The trouble with this process was: it wasn’t customer centric. It didn’t reward uniqueness of product, and it didn’t reward products that were important to a smaller group of customers.
But three rounds into Tesco’s ongoing Reset programme and it’s a whole lot more sophisticated. On the Y-axis is the fully loaded net margin. And across the X-axis it uses a composite customer measure, a secret formula of various behavioural customer metrics, giving Tesco a more balanced view of how important each individual product is in a category.
This now means you can have a product that is reasonably profitable, and would have been safe using the old way. Instead, Tesco is likely to ask some really difficult questions. There’s also likely to be a rigorous debate about products in the middle ground. Ones with good volume and reasonable importance to the customer. But customers will happily interchange on these products, so there’s a big trade off to be made.
Using this process Tesco has moved the centre of gravity towards products that really matter to customers. In the bottom right hand corner are products that are very important to customers but not very profitable. In the old world Tesco would have taken those out in a heartbeat. But in the new world they absolutely stay - while the Tesco buying team will work with the supplier to figure out how to make them more profitable.
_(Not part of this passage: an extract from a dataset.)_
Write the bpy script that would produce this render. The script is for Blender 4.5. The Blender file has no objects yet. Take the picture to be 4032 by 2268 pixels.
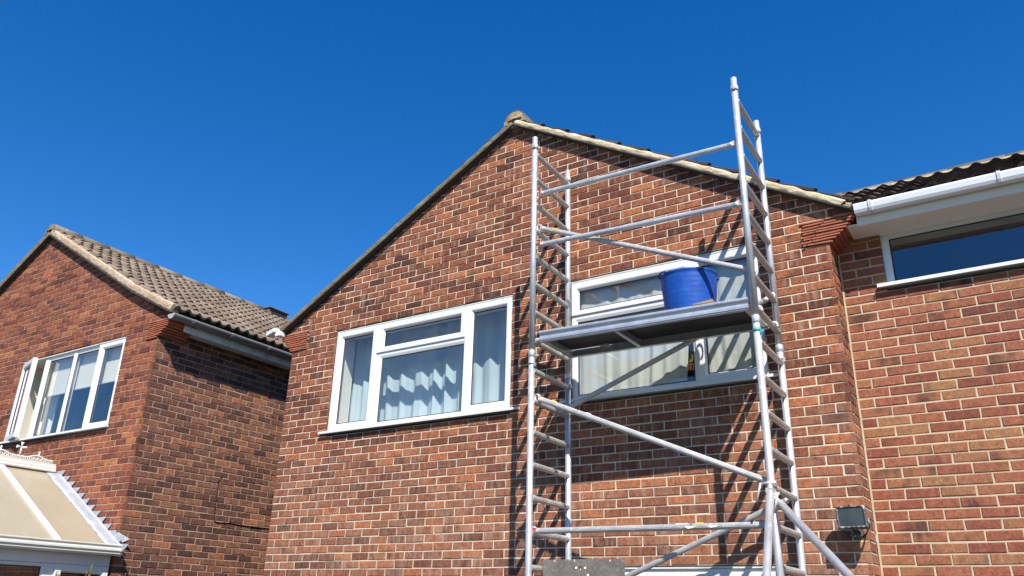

And the products in the real sweet spot in this chart are on the top right hand side: products that customers really value, and that are really profitable.
This week we saw the fruits of this labour in the Reset III review of the BWS category. As The Grocer revealed on Monday, more than half the SKUs in the Heineken portfolio were delisted ahead of the rollout, including fast-growing brands like Amstel, Birra Morretti, Sol, Tiger; while several leading brands, including Foster’s, Kronenbourg, Heineken, Desperados and Bulmers, saw their ranges heavily culled.
And in their place a whole bunch of new craft ales and ciders have been introduced.
So ask yourself this question: did Tesco delist all those Heineken lines because of its more sophisticated modelling? Or because of a good old-fashioned trading dispute?
With neither Heineken nor Tesco prepared to comment, we provided a balanced assessment of the dynamics in play. The press had no such scruples. Lifting our story, the likes of the Daily Mail, Times and Telegraph flipped the story round, and attributed the delistings entirely to Brexit.
And they could well be right. The question is: if those SKUs are reintroduced, will it mean they were, after all, too important to be dropped? Or that Heineken offered Tesco a better net margin? If Tesco really does apply its new way of thinking to the letter - one it is even prepared to teach to its suppliers - it surely can’t be both.